The Empirical Impact of Reducing Symmetries on the Performance of Deep Ensembles and MoE

TL;DR

This paper empirically studies how reducing symmetries in neural networks improves the performance of deep ensembles and Mixture of Experts, introducing a new Mixture of Interpolated Experts, with results showing significant gains for asymmetric networks.

Contribution

It provides the first empirical analysis of symmetry reduction effects on deep ensembles and MoE architectures, and introduces the Mixture of Interpolated Experts (MoIE) for deeper connectivity exploration.

Findings

Deep ensembles with asymmetric networks outperform symmetric ones as ensemble size grows.

Symmetry reduction benefits are clear for deep ensembles but inconclusive for MoE and MoIE.

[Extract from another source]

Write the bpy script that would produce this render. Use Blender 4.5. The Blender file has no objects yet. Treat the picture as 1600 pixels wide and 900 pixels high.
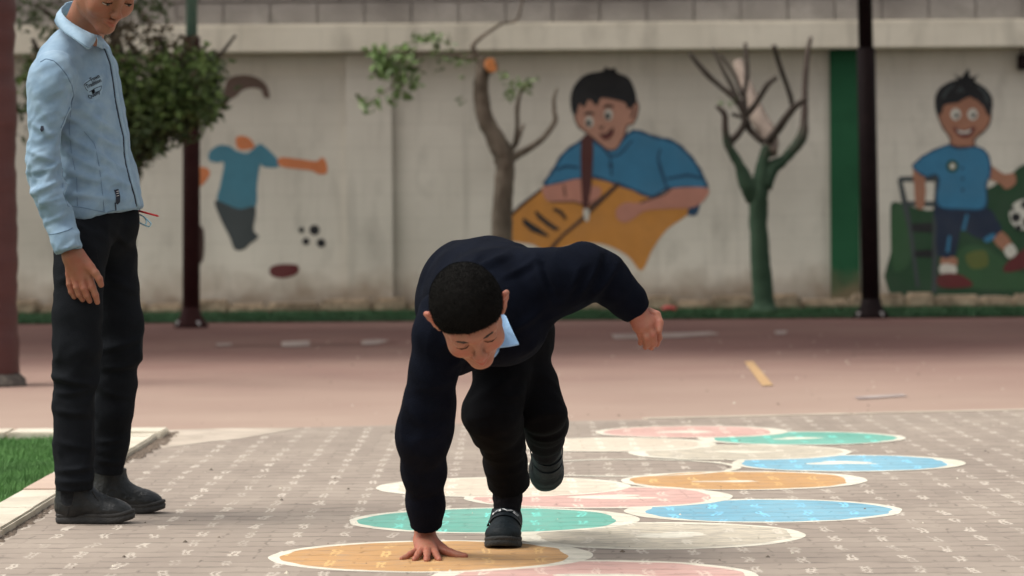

Introducing MoIE to explore deeper linear mode connectivity.

Abstract

Recent studies have shown that reducing symmetries in neural networks enhances linear mode connectivity between networks without requiring parameter space alignment, leading to improved performance in linearly interpolated neural networks. However, in practical applications, neural network interpolation is rarely used; instead, ensembles of networks are more common. In this paper, we empirically investigate the impact of reducing symmetries on the performance of deep ensembles and Mixture of Experts (MoE) across five datasets. Additionally, to explore deeper linear mode connectivity, we introduce the Mixture of Interpolated Experts (MoIE). Our results show that deep ensembles built on asymmetric neural networks achieve significantly better performance as ensemble size increases compared to their symmetric counterparts. In contrast, our experiments do not provide conclusive evidence on whether reducing symmetries affects both MoE and MoIE architectures.